Le Labyrinthe de Pan SPOILERS
Œuvre poétique sur toile de fond politique, le nombre de métaphores, symboles et autres éléments de ce film créent une fable touchante d’une noirceur gothique riche de niveaux de lecture sur le pouvoir, l’enfance, la quête de soi, la perte de l’innocence etc. Mais tout est dit après 60 pages
(
certaines analyses sont brillantes d’ailleurs).
Conte horrifique habillé d’une esthétique sombre et bleutée, et peuplé d’un bestiaire inquiétant respirant l’aura Del Torienne, cette œuvre est un dédale émotionnel narrant les derniers jours d'Ofelia, où l’atroce côtoie le merveilleux, et l’innocence la violence ; si rêve et cauchemar se fondent, le tableau s’achève néanmoins sur un portrait magnifique, violent, fataliste (
mais là, on est d’accord, la question divise et l’ensemble n’est qu’affaire de sensibilité…).
Amha donc, l’univers fantastique du film est un échappatoire sublimement créé par Ofelia en réponse à l’horreur de sa réalité (
du reste, le livre que lui remet le faune est vierge, c’est son imagination qui l’écrit)…D’où les parallèles quasi-omniprésents entre les épreuves de son monde et la réalité…Sans répéter l’intégralité du topic, difficile de ne pas deviner en effet les échos entre la grenouille qui empêche l’arbre de vivre et le bébé qui dégrade la santé de la mère d’Ofelia, la fable de la rose immortelle et son symbole sur l’enfance, ou encore la thématique de la nourriture, sa signification et ses échos que l’on retrouvent à la fois au dîner de Vidal, la réserve, dans la salle du Pale Man…Sans parler du Pale Man lui même, projection imaginaire de Vidal…mais une fois encore après 60 pages de topic, tout a déjà été évoqué
.
Bref, une œuvre émouvante
(servi par une excellente prestation de Sergi Lopez) où Ofelia, dont le père est mort et le beau père un franquiste sadique dont elle ne peut accepter la parenté "forcée", se crée un monde empreint de poésie et où, après avoir traversé ses épreuves…elle retrouvera bien sûr une filiation imaginaire et idéale : ses parents du Royaume des Abîmes.

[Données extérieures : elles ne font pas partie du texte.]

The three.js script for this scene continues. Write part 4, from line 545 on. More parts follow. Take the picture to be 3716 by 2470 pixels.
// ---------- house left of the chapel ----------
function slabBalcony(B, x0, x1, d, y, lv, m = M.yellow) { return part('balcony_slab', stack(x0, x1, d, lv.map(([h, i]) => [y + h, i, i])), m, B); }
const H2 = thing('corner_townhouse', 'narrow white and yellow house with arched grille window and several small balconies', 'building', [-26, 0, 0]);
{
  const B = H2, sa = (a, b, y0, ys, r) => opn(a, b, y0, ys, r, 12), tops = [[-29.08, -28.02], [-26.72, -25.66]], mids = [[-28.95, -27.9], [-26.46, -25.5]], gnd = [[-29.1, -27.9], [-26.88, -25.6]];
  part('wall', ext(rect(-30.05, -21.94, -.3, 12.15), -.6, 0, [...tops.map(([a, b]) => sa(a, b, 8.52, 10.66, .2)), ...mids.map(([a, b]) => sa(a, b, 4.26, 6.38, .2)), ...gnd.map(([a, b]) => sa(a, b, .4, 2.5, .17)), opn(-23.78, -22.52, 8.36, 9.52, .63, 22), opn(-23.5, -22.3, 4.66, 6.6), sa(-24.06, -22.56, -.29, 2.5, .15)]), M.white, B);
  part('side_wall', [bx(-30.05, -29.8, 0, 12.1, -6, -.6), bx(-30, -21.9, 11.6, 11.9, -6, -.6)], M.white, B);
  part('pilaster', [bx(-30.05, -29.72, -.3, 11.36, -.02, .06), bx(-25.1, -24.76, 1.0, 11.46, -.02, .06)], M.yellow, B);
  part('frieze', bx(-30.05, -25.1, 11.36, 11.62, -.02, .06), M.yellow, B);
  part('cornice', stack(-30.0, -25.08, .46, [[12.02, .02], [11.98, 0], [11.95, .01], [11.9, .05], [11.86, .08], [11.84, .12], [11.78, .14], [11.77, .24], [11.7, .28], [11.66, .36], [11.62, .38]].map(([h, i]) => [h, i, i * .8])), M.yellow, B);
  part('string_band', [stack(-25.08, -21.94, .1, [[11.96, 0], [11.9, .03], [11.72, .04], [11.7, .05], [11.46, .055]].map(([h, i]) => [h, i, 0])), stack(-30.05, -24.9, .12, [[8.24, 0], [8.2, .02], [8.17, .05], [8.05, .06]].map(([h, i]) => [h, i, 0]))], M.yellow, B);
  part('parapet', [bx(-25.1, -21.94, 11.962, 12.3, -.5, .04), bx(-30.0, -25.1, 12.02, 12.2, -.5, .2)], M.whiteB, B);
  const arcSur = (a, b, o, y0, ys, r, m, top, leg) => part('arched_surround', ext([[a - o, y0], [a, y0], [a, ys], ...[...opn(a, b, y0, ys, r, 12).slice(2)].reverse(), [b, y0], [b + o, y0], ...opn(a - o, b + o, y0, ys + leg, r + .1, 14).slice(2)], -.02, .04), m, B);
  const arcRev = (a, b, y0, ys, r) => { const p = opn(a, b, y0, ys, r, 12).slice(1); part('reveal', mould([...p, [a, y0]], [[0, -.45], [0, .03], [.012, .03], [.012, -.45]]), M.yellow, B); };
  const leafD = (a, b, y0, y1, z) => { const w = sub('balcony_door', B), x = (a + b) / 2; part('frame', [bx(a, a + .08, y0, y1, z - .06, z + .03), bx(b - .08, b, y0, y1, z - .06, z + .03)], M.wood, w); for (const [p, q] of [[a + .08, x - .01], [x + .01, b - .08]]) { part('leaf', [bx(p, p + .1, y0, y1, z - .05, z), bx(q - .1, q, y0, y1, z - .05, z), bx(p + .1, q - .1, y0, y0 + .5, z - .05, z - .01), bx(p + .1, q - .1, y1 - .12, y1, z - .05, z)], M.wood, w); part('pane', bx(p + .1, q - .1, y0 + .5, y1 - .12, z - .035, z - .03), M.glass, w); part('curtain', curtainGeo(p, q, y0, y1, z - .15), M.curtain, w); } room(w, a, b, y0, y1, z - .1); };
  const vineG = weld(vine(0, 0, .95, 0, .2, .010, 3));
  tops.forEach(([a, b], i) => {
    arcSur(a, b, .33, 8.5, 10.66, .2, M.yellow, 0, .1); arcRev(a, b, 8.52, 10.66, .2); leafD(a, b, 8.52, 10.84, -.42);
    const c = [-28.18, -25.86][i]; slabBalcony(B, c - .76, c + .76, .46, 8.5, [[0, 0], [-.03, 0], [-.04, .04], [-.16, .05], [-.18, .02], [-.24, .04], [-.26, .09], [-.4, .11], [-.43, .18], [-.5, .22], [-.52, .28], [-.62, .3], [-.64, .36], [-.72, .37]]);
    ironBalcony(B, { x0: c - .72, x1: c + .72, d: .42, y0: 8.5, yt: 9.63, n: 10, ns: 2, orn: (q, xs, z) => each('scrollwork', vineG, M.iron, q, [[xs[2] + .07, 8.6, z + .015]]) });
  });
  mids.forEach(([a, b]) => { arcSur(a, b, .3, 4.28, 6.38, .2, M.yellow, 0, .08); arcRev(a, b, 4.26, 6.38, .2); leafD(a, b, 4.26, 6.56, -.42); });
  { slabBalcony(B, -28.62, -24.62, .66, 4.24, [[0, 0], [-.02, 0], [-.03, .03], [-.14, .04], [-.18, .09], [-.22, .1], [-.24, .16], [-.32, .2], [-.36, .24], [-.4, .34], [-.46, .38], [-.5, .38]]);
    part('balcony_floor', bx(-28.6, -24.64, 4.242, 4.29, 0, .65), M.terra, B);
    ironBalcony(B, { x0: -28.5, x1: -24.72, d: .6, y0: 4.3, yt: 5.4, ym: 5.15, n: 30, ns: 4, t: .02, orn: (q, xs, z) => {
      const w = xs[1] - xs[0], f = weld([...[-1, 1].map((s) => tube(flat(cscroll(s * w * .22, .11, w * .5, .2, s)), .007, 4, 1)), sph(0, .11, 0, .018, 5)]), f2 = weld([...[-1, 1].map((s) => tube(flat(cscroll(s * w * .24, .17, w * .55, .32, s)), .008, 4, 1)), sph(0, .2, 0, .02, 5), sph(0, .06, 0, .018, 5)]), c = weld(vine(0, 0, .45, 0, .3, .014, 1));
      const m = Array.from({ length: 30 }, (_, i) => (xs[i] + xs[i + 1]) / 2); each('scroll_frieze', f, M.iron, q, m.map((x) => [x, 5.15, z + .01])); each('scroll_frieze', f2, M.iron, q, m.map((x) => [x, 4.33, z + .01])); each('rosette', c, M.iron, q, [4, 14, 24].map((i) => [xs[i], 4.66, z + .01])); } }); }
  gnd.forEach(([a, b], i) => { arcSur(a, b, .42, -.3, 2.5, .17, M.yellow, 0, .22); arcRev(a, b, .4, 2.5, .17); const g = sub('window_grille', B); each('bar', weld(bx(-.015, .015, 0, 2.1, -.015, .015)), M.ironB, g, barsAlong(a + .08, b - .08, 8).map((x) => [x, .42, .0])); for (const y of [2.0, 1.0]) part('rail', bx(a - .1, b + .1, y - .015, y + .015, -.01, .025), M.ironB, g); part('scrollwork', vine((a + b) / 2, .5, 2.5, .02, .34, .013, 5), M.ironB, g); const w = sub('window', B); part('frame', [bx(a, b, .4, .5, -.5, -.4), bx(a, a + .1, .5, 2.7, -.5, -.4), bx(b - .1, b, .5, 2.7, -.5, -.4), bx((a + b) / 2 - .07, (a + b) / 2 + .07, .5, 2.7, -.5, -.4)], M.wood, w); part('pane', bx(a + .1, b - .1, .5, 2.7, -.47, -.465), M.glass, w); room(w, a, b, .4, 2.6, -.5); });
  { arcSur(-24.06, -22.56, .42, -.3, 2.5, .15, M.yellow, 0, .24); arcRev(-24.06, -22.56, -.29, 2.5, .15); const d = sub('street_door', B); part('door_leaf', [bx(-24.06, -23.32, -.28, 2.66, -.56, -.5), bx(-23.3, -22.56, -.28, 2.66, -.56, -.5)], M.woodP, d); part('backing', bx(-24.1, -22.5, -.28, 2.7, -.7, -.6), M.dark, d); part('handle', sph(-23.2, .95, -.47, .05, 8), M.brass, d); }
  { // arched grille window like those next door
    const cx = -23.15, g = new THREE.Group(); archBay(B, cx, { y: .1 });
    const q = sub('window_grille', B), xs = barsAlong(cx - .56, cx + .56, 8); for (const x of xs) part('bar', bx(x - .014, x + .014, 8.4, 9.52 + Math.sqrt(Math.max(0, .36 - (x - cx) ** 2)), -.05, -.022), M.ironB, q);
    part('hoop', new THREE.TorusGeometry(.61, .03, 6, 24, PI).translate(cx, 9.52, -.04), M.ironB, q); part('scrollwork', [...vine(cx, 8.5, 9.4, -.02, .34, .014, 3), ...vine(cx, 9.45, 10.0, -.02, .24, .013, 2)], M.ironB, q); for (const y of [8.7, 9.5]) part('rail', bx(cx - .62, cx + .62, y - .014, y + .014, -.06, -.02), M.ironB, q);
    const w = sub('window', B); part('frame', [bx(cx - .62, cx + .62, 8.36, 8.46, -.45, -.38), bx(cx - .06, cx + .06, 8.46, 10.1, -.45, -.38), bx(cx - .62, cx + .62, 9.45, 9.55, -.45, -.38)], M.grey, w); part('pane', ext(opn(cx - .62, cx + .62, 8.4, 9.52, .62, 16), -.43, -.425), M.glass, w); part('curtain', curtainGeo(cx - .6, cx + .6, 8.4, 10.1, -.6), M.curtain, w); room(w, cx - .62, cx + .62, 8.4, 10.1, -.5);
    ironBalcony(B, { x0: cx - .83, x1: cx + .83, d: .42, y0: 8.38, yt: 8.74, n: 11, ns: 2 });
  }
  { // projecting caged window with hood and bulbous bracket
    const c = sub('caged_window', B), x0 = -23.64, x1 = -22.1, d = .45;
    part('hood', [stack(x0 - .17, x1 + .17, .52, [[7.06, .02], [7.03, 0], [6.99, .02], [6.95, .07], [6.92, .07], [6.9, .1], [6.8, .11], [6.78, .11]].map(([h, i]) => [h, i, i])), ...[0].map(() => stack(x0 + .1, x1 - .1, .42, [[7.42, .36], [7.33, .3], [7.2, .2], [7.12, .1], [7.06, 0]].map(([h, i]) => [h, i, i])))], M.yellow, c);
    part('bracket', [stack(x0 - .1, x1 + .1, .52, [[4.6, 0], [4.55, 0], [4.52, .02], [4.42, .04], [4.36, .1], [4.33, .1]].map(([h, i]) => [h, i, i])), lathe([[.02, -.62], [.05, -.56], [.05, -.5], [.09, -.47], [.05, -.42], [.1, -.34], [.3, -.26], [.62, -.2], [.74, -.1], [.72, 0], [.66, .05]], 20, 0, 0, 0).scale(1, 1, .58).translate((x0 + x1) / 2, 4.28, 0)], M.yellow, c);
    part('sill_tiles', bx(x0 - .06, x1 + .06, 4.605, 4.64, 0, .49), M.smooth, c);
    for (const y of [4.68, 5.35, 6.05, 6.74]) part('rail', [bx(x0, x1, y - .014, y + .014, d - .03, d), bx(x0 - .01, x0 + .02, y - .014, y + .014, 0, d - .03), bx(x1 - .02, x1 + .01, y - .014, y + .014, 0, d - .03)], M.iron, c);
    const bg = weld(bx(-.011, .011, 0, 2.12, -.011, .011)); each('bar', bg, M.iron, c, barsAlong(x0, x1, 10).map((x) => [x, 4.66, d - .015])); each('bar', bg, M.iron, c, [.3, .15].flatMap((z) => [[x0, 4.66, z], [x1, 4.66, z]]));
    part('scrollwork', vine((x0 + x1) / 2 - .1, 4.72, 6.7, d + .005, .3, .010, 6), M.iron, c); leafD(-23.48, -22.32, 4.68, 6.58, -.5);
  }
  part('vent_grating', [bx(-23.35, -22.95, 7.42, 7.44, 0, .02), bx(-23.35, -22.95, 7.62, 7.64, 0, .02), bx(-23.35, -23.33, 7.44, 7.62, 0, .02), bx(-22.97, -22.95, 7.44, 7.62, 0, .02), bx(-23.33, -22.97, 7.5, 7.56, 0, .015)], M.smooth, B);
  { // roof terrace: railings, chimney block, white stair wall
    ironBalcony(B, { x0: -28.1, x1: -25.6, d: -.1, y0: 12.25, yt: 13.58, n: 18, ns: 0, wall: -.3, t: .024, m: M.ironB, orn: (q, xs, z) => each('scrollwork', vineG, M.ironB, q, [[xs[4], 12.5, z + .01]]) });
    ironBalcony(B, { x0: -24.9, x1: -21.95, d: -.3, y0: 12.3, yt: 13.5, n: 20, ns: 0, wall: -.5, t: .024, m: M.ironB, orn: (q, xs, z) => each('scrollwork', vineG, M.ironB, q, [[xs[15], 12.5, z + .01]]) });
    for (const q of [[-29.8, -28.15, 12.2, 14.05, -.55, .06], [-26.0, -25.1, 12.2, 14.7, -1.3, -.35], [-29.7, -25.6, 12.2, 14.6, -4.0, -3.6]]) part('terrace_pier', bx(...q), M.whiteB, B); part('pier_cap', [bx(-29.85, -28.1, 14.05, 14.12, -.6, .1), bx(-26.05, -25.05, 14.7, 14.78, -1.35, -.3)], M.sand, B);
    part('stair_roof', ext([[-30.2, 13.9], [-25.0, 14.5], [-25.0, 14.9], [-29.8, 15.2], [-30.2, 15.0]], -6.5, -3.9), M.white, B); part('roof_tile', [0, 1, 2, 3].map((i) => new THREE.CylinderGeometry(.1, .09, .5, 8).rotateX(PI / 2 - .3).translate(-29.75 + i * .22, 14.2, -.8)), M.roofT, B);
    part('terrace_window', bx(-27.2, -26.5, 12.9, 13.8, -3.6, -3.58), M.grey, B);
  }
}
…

Quant au possible message, le film évite l’écueil d’un manichéisme trop acharné dans la mesure où le traitement de ce conte (
conte traditionnel dans la mesure où l’on retrouve tout ce qui les caractérisent tel que défini par Vladimir Propp ou autre Bettelheim...mais qui dépasse cette définition et son impact par son esthétique et sa fin amha) ne semble pas tirer le rideau sur l’idée que s’échapper du réel via l’imaginaire est néfaste, mais plutôt, à l’inverse, sur l’idée que l’imaginaire permet de voir le monde différemment et qu’il est un élément plus que nécessaire…idée à laquelle se greffe un final déjà développé par d’autres, «
grandir est aussi accepter que l’horreur n’a rien d’autre qu’un visage humain ».